▶ _Data lines_:
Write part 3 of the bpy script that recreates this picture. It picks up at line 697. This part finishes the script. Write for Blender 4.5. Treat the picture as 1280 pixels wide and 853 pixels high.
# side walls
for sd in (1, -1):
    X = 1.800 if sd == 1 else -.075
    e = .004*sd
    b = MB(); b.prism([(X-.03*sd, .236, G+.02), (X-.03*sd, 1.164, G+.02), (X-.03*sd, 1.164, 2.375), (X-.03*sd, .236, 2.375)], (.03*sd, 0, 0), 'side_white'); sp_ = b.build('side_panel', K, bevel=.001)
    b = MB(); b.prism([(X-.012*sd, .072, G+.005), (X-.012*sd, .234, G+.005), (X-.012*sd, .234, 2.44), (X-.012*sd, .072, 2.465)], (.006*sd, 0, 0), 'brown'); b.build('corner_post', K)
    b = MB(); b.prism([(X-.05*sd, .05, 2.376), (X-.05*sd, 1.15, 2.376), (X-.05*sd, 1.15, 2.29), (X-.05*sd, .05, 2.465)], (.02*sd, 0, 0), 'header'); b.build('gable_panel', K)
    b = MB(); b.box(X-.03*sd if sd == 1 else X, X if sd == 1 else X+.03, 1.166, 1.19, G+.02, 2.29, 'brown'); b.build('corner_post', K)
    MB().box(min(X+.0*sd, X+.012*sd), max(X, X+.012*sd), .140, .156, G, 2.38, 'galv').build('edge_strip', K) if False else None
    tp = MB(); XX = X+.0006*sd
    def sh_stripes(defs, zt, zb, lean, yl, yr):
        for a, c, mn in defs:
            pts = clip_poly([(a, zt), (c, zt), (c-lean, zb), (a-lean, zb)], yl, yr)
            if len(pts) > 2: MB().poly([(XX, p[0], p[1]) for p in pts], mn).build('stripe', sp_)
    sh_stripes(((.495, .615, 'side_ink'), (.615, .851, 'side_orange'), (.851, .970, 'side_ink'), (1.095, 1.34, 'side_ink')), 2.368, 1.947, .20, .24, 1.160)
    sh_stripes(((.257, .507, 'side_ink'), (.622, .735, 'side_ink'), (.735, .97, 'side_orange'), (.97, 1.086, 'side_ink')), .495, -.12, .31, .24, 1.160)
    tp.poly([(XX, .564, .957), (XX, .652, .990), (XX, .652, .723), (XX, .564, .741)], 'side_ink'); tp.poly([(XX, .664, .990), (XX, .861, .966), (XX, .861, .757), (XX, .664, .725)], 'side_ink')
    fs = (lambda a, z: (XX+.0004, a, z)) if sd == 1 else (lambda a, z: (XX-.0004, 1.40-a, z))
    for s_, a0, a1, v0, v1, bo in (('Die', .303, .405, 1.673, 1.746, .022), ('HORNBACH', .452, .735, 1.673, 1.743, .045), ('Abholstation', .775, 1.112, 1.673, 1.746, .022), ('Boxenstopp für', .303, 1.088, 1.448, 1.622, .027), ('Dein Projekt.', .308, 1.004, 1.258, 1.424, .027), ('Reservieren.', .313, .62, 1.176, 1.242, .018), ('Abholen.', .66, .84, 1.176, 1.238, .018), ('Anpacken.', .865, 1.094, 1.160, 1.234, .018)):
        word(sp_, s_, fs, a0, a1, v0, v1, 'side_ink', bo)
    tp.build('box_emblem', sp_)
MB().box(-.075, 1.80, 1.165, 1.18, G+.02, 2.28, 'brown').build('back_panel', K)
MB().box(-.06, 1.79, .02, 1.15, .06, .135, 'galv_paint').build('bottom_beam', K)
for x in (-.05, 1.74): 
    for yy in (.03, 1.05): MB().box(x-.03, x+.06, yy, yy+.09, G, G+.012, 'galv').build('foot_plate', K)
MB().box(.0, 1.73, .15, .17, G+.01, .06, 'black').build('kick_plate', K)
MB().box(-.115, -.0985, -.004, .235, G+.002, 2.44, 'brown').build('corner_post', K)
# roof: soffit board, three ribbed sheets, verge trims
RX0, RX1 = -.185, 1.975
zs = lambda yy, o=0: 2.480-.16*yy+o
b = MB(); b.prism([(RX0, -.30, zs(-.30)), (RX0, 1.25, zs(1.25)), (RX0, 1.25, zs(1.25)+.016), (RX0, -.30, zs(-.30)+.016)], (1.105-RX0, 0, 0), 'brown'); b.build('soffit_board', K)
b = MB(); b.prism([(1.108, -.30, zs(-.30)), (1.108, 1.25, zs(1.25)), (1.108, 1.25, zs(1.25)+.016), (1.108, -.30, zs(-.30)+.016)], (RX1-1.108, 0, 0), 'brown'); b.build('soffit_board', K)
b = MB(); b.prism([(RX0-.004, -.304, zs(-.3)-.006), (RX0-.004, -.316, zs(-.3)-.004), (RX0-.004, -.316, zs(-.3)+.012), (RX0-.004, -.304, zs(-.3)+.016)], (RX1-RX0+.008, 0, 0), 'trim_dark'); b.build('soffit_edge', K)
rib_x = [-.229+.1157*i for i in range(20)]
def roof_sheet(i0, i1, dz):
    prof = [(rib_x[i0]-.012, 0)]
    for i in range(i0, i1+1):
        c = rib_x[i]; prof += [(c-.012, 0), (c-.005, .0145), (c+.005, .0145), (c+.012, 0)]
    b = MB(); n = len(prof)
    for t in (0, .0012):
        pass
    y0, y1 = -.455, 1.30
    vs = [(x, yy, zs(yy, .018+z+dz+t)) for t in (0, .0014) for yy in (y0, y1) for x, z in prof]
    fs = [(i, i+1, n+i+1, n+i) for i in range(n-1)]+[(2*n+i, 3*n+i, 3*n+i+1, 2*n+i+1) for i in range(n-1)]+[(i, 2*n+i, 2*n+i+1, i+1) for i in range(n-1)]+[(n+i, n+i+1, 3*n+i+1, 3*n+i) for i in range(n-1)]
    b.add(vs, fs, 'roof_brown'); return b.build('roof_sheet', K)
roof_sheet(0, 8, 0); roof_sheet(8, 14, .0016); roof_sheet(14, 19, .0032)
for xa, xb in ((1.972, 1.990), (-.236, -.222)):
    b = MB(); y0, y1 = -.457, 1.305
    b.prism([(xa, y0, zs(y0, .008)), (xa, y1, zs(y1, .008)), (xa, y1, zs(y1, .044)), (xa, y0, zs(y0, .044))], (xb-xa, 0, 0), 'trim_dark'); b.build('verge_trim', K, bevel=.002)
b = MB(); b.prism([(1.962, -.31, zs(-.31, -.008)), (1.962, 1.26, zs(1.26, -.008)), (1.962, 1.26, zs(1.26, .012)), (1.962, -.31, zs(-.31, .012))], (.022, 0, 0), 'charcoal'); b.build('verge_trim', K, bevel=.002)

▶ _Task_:
Transcribe all of the material exactly. Omit nothing.

▶ _Task response_:
Write part 3 of the bpy script that recreates this picture. It picks up at line 697. This part finishes the script. Write for Blender 4.5. Treat the picture as 1280 pixels wide and 853 pixels high.
# side walls
for sd in (1, -1):
    X = 1.800 if sd == 1 else -.075
    e = .004*sd
    b = MB(); b.prism([(X-.03*sd, .236, G+.02), (X-.03*sd, 1.164, G+.02), (X-.03*sd, 1.164, 2.375), (X-.03*sd, .236, 2.375)], (.03*sd, 0, 0), 'side_white'); sp_ = b.build('side_panel', K, bevel=.001)
    b = MB(); b.prism([(X-.012*sd, .072, G+.005), (X-.012*sd, .234, G+.005), (X-.012*sd, .234, 2.44), (X-.012*sd, .072, 2.465)], (.006*sd, 0, 0), 'brown'); b.build('corner_post', K)
    b = MB(); b.prism([(X-.05*sd, .05, 2.376), (X-.05*sd, 1.15, 2.376), (X-.05*sd, 1.15, 2.29), (X-.05*sd, .05, 2.465)], (.02*sd, 0, 0), 'header'); b.build('gable_panel', K)
    b = MB(); b.box(X-.03*sd if sd == 1 else X, X if sd == 1 else X+.03, 1.166, 1.19, G+.02, 2.29, 'brown'); b.build('corner_post', K)
    MB().box(min(X+.0*sd, X+.012*sd), max(X, X+.012*sd), .140, .156, G, 2.38, 'galv').build('edge_strip', K) if False else None
    tp = MB(); XX = X+.0006*sd
    def sh_stripes(defs, zt, zb, lean, yl, yr):
        for a, c, mn in defs:
            pts = clip_poly([(a, zt), (c, zt), (c-lean, zb), (a-lean, zb)], yl, yr)
            if len(pts) > 2: MB().poly([(XX, p[0], p[1]) for p in pts], mn).build('stripe', sp_)
    sh_stripes(((.495, .615, 'side_ink'), (.615, .851, 'side_orange'), (.851, .970, 'side_ink'), (1.095, 1.34, 'side_ink')), 2.368, 1.947, .20, .24, 1.160)
    sh_stripes(((.257, .507, 'side_ink'), (.622, .735, 'side_ink'), (.735, .97, 'side_orange'), (.97, 1.086, 'side_ink')), .495, -.12, .31, .24, 1.160)
    tp.poly([(XX, .564, .957), (XX, .652, .990), (XX, .652, .723), (XX, .564, .741)], 'side_ink'); tp.poly([(XX, .664, .990), (XX, .861, .966), (XX, .861, .757), (XX, .664, .725)], 'side_ink')
    fs = (lambda a, z: (XX+.0004, a, z)) if sd == 1 else (lambda a, z: (XX-.0004, 1.40-a, z))
    for s_, a0, a1, v0, v1, bo in (('Die', .303, .405, 1.673, 1.746, .022), ('HORNBACH', .452, .735, 1.673, 1.743, .045), ('Abholstation', .775, 1.112, 1.673, 1.746, .022), ('Boxenstopp für', .303, 1.088, 1.448, 1.622, .027), ('Dein Projekt.', .308, 1.004, 1.258, 1.424, .027), ('Reservieren.', .313, .62, 1.176, 1.242, .018), ('Abholen.', .66, .84, 1.176, 1.238, .018), ('Anpacken.', .865, 1.094, 1.160, 1.234, .018)):
        word(sp_, s_, fs, a0, a1, v0, v1, 'side_ink', bo)
    tp.build('box_emblem', sp_)
MB().box(-.075, 1.80, 1.165, 1.18, G+.02, 2.28, 'brown').build('back_panel', K)
MB().box(-.06, 1.79, .02, 1.15, .06, .135, 'galv_paint').build('bottom_beam', K)
for x in (-.05, 1.74): 
    for yy in (.03, 1.05): MB().box(x-.03, x+.06, yy, yy+.09, G, G+.012, 'galv').build('foot_plate', K)
MB().box(.0, 1.73, .15, .17, G+.01, .06, 'black').build('kick_plate', K)
MB().box(-.115, -.0985, -.004, .235, G+.002, 2.44, 'brown').build('corner_post', K)
# roof: soffit board, three ribbed sheets, verge trims
RX0, RX1 = -.185, 1.975
zs = lambda yy, o=0: 2.480-.16*yy+o
b = MB(); b.prism([(RX0, -.30, zs(-.30)), (RX0, 1.25, zs(1.25)), (RX0, 1.25, zs(1.25)+.016), (RX0, -.30, zs(-.30)+.016)], (1.105-RX0, 0, 0), 'brown'); b.build('soffit_board', K)
b = MB(); b.prism([(1.108, -.30, zs(-.30)), (1.108, 1.25, zs(1.25)), (1.108, 1.25, zs(1.25)+.016), (1.108, -.30, zs(-.30)+.016)], (RX1-1.108, 0, 0), 'brown'); b.build('soffit_board', K)
b = MB(); b.prism([(RX0-.004, -.304, zs(-.3)-.006), (RX0-.004, -.316, zs(-.3)-.004), (RX0-.004, -.316, zs(-.3)+.012), (RX0-.004, -.304, zs(-.3)+.016)], (RX1-RX0+.008, 0, 0), 'trim_dark'); b.build('soffit_edge', K)
rib_x = [-.229+.1157*i for i in range(20)]
def roof_sheet(i0, i1, dz):
    prof = [(rib_x[i0]-.012, 0)]
    for i in range(i0, i1+1):
        c = rib_x[i]; prof += [(c-.012, 0), (c-.005, .0145), (c+.005, .0145), (c+.012, 0)]
    b = MB(); n = len(prof)
    for t in (0, .0012):
        pass
    y0, y1 = -.455, 1.30
    vs = [(x, yy, zs(yy, .018+z+dz+t)) for t in (0, .0014) for yy in (y0, y1) for x, z in prof]
    fs = [(i, i+1, n+i+1, n+i) for i in range(n-1)]+[(2*n+i, 3*n+i, 3*n+i+1, 2*n+i+1) for i in range(n-1)]+[(i, 2*n+i, 2*n+i+1, i+1) for i in range(n-1)]+[(n+i, n+i+1, 3*n+i+1, 3*n+i) for i in range(n-1)]
    b.add(vs, fs, 'roof_brown'); return b.build('roof_sheet', K)
roof_sheet(0, 8, 0); roof_sheet(8, 14, .0016); roof_sheet(14, 19, .0032)
for xa, xb in ((1.972, 1.990), (-.236, -.222)):
    b = MB(); y0, y1 = -.457, 1.305
    b.prism([(xa, y0, zs(y0, .008)), (xa, y1, zs(y1, .008)), (xa, y1, zs(y1, .044)), (xa, y0, zs(y0, .044))], (xb-xa, 0, 0), 'trim_dark'); b.build('verge_trim', K, bevel=.002)
b = MB(); b.prism([(1.962, -.31, zs(-.31, -.008)), (1.962, 1.26, zs(1.26, -.008)), (1.962, 1.26, zs(1.26, .012)), (1.962, -.31, zs(-.31, .012))], (.022, 0, 0), 'charcoal'); b.build('verge_trim', K, bevel=.002)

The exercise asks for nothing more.